Since it is too smokey to work out in the yard---I am cleaning the seeds that have already been collected.
Delphinium
Aquilegia
Papaver Nudicaule
Dianthus barbatus
Meconopsis
Some nice selections, Caroline and Betsy. I wish I was organized enough to save seeds, but in spite of my best intentions just never seem to get around to it. But I can always try for next year, right?
Right! but sometimes you can find these treasures by just walking around the garden with a few envelopes or paper lunch bags in your hand.
Yesterday I found:
Purple cluster bell flower going to seed.
And I brought in Maltese Cross seeds,
which I had bagged the seed heads as the seeds are tiny.
Hollyhock seed heads are still green, but I am watching them as they dry.
I picked some Hosta seed pods green, because the squirrels are taking them.
I am not sure that those will be any good?
For a week back there, we were getting the smoke from fires in Montana and Idaho.

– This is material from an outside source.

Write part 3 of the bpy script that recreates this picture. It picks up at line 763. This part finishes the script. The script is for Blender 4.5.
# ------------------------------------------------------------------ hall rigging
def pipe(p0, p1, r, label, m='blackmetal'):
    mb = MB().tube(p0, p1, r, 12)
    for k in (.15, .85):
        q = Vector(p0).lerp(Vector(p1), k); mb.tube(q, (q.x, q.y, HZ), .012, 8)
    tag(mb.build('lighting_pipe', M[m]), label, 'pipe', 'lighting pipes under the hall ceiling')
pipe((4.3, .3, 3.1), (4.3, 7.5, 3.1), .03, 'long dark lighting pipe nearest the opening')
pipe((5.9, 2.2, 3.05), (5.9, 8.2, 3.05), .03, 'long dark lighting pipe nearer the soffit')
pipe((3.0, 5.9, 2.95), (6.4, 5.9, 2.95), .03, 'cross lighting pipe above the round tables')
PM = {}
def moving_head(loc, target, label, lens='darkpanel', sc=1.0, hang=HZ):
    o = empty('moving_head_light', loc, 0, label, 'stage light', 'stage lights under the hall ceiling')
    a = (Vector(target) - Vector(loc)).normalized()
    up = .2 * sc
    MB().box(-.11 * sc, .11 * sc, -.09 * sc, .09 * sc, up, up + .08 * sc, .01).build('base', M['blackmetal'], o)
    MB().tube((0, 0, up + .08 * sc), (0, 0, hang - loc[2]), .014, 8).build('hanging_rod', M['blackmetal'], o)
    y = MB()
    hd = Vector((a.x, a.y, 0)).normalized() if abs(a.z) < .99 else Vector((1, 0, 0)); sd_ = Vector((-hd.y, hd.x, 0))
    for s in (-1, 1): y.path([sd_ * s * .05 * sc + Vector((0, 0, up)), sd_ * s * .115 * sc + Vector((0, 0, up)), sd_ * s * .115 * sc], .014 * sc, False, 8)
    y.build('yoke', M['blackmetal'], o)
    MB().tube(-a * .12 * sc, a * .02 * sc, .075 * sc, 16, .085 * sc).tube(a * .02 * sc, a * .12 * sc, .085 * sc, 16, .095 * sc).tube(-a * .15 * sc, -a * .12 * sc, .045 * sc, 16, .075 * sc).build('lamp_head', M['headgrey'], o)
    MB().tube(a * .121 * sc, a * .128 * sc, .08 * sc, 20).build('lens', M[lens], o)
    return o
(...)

When the wind shifted, we were getting smoke from fires in B.C.
There was no gardening that week!
Name: Rick Corey Everett WA 98204 (Zone 8a) Sunset Zone 5. Koppen Csb. Eco 2f
I collected a huge amount of Lavatera seed from some Lavatera thuringiaca said to be 'Barnsley' but it sure looks like or 'Rosea' (syn. Lavatera x clementii)
I didn't want it reseeding THAT much, and saved some of the seed rather than throw it away. It volunteers too freely in my yard, now.
Name: Jane Tobyhanna, PA (Zone 5a) The "Garden" is my Happy Place!
I read somewhere that you can take completely dried seedheads (the whole head) of Coneflowers and Black-eyed Susans and just plant the entire seed head in the ground and new plants will sprout from it next spring. Anyone ever hear of doing that?
It would certainly "work", but a single seed head has so so many seeds! I don't know why anyone would want an inseparable tangled mess of 25 to 100 seedlings strangling each other and stretching for light.
When the debate is lost, slander becomes the tool of the losers. - Socrates
Name: Duane Redmond OR (Zone 5a) Life began in a garden.
I use the HOS method when planting my WS plants. The plants fight it out and the strongest survive. Been doing it for years and it works great. No need to try to separate anything.
Name: Duane Redmond OR (Zone 5a) Life began in a garden.
Certain salvia produce many seeds like the ones I listed above. Just squeeze the pod and they pop out. Others only produce few seeds and you have to be diligent about looking for them. I look inside the pod to see if I see a black seed inside. Like I said --squeeze the pod and they usually pop out. Yvonne's salvia, guanajuato, blue angel, rose queen,greggii, are ones I have that you have to be looking for often . I've even found seeds from hot lips and black and blue but the offspring didn't turn out very good.
Now agastache seeds are another matter. They are very hard to collect for me and like mentioned above they are tiny. For those, I tap the flower part into a plate or similar thing. You only get a few seeds, so you have to keep doing that every few days.